Former Williams proffessor Marc Lynch makes the following observation (in the below post) when confronted with the shunning of military Veterans by Americas academic elite. 

I’ve had a few soldiers interested in pursuing degrees ask me nervously whether they would be shunned by academics. I would be shocked if any experienced prejudice or bias because of their war service — certainly not at a place like GWU — and would be appalled if they did.

Sir yes sir. As mentioned by JeffZ, Don’t Ask Don’t Tell is the reason given for banning all military activity on many college campuses. A ban of active members of the veterans community from even existing on campus because of a government policy.

 Who else should we ban? Not the Taliban, just Marines?

 “We don’t dislike veterans; we just ban ROTC because of a policy.”

 “I am not prejudice against service members; I just cannot study near anyone wearing a military uniform, because of a policy.”

 “I think Military service is a legitimate profession, I just do not want any recruiting for it done on my property.”

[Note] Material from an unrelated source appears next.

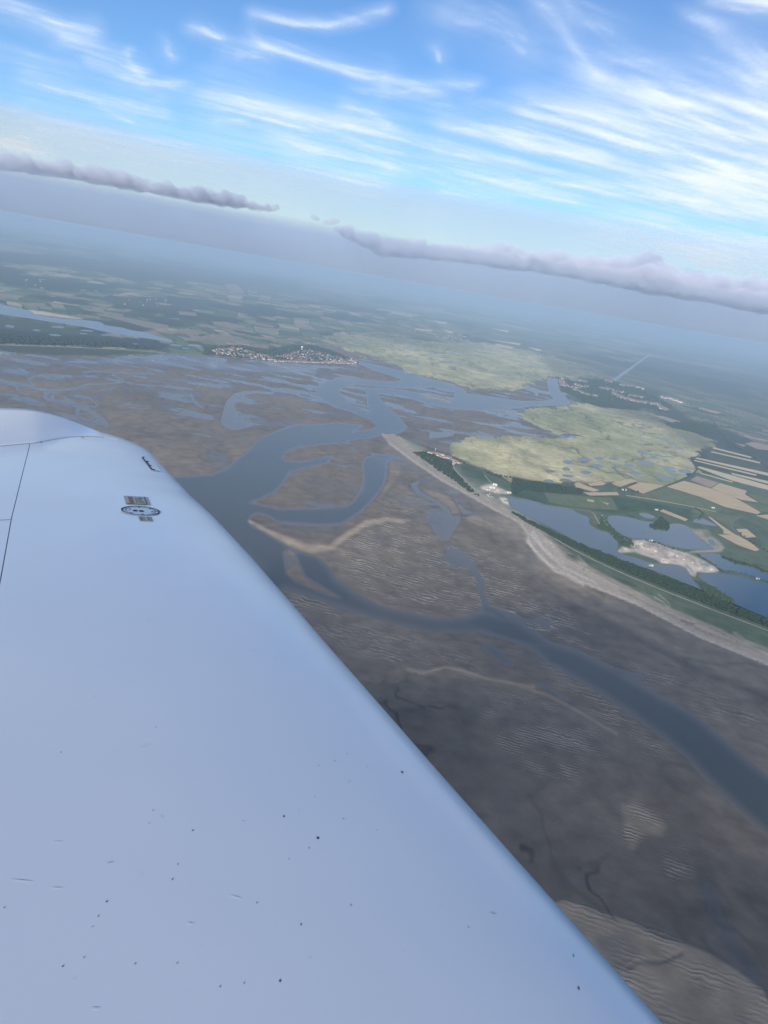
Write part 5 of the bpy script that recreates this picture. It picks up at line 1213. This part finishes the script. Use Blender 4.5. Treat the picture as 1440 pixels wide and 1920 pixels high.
woodland(ZQ((340, 290), (500, 300), (640, 312), (800, 335), (960, 382), (900, 408), (700, 393), (520, 368), (380, 330)), 16, 10.0, M_leaf[0], 'wood below the far right town at the marsh edge', 10, 3000)
woodland(ZB((-60, 455), (120, 445), (320, 468), (430, 445), (560, 445), (650, 472), (790, 525), (600, 540), (400, 530), (150, 515), (-60, 495)), 34, 11.0, M_leaf[0], 'garden trees spread through the far seaside town', 11, 2500)
woodland(ZA((-200, 735), (0, 745), (250, 760), (600, 785), (760, 800), (900, 828), (650, 812), (300, 798), (0, 790), (-200, 780)), 26, 13.0, M_leaf[2], 'dark pine wood behind the far north beach', 12, 5000)

def tree_at(p, h, rnd, label, group, m):
    t = empty('tree', tuple(p), rnd.uniform(0, 6.28))
    c = bpy.data.objects.new('crown', crowns[rnd.randrange(4)]); COL.objects.link(c); c.parent = t
    c.location = (0, 0, h * 0.58); c.scale = (h * 0.40 * rnd.uniform(.8, 1.2), h * 0.40 * rnd.uniform(.8, 1.2), h * 0.48)
    k = bpy.data.objects.new('trunk', trunk_me); COL.objects.link(k); k.parent = t; k.scale = (h, h, h)
    return tag(t, label, 'tree', group)
bm = bmesh.new(); bmesh.ops.create_cone(bm, segments=6, radius1=0.03, radius2=0.018, depth=0.4, cap_ends=True, matrix=Matrix.Translation((0, 0, 0.2)))
trunk_me = bpy.data.meshes.new('trunk'); bm.to_mesh(trunk_me); bm.free(); trunk_me.materials.append(M_bark)
for k, c in enumerate(crowns):
    c.materials.append(M_leaf[k % 2])
    c.polygons.foreach_set('use_smooth', [True] * len(c.polygons))
rt = random.Random(11)
def trees_along(pts, n, h, label, group, spread=1.0):
    q = np.array(pts, float); t = np.concatenate([[0], np.cumsum(np.hypot(*np.diff(q, axis=0).T))])
    for k in range(n):
        s = (k + rt.uniform(0.1, 0.9)) / n * t[-1]
        x = np.interp(s, t, q[:, 0]) + rt.uniform(-spread, spread); y = np.interp(s, t, q[:, 1]) + rt.uniform(-spread, spread) * 0.4
        tree_at(at(x, y, 2.0), h * rt.uniform(0.7, 1.25), rt, label, group, None)
trees_along(ZC((1080, 440), (1180, 480), (1230, 560), (1280, 610), (1380, 670), (1440, 720)), 60, 20, 'roadside tree in the dark line running inland past the marsh', 'trees of the dark tree line', 2)
trees_along(ZN((1000, 440), (1120, 450), (1240, 470), (1340, 510), (1440, 545)), 22, 9, 'tree on the bank between the narrow lake and the long lake', 'trees on the lake bank')
trees_along(ZN((330, 165), (450, 190), (560, 235), (700, 275)), 24, 8, 'tree along the north edge of the gravel island', 'trees of the gravel island')
trees_along(ZN((790, 290), (860, 330), (960, 390), (1010, 435)), 14, 8, 'tree on the shore of the narrow lake beside the gravel island', 'trees of the narrow lake shore')
trees_along(ZM((760, 350), (830, 380), (900, 420), (960, 440)), 14, 10, 'garden tree at the inland end of the hamlet', 'trees of the hamlet')
trees_along(ZM((1140, 520), (1200, 545), (1300, 560), (1420, 580)), 26, 11, 'tree on the marsh edge behind the gravel works', 'trees of the marsh edge', 2)
trees_along(ZD((600, 470), (640, 485), (700, 490), (730, 497)), 14, 12, 'tree round the farm among the tan fields', 'trees of the farm', 2)
trees_along(ZD((1030, 580), (1060, 600), (1075, 620), (1040, 640)), 14, 11, 'tree in the clump beside the small grey pool', 'trees of the pool clump', 2)
trees_along(ZD((1280, 720), (1340, 770), (1400, 800), (1440, 830)), 12, 10, 'hedgerow tree beside the lower tan fields', 'trees of the lower hedgerow')
trees_along(ZD((870, 453), (960, 420), (1020, 385), (1042, 360), (1015, 305)), 16, 7, 'bush on the curving marsh dyke', 'bushes of the dyke')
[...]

   It is very thinly veiled- where these schools biases and prejudices lie. No doubt, it could be damn uncomfortable for veterans to go to a college where recruiting and involvement in such service is strictly prohibited and protested. Colleges should lift all bans on ROTC now. Such discrimination should no longer be tolerated. Support our military. Fill it full of the best educated minds in the nation.

Update: Link to an article on the History of the ROTC and Military Ban At Harvard University. “Is Harvard smart enough to listen to its students?”

From the Article:

And yet, as a 20-year-old Harvard sophomore from Bay City, Texas, named Mark Alan Isaacson told me this week: “Don’t Ask, Don’t Tell is a policy of the federal government, not just the Pentagon, and it was signed by President Clinton. But Harvard doesn’t seem to have any trouble taking money from the federal government, and Clinton is certainly welcome any time he comes on campus. So why can’t midshipmen and cadets who want to serve their country–and didn’t have anything to do with this policy–be welcomed here, too?”

As David always says “Indeed.” It is important to note, that a lot of these bans took place during the Vietnam war, and had nothing to do with “Don’t ask don’t tell”.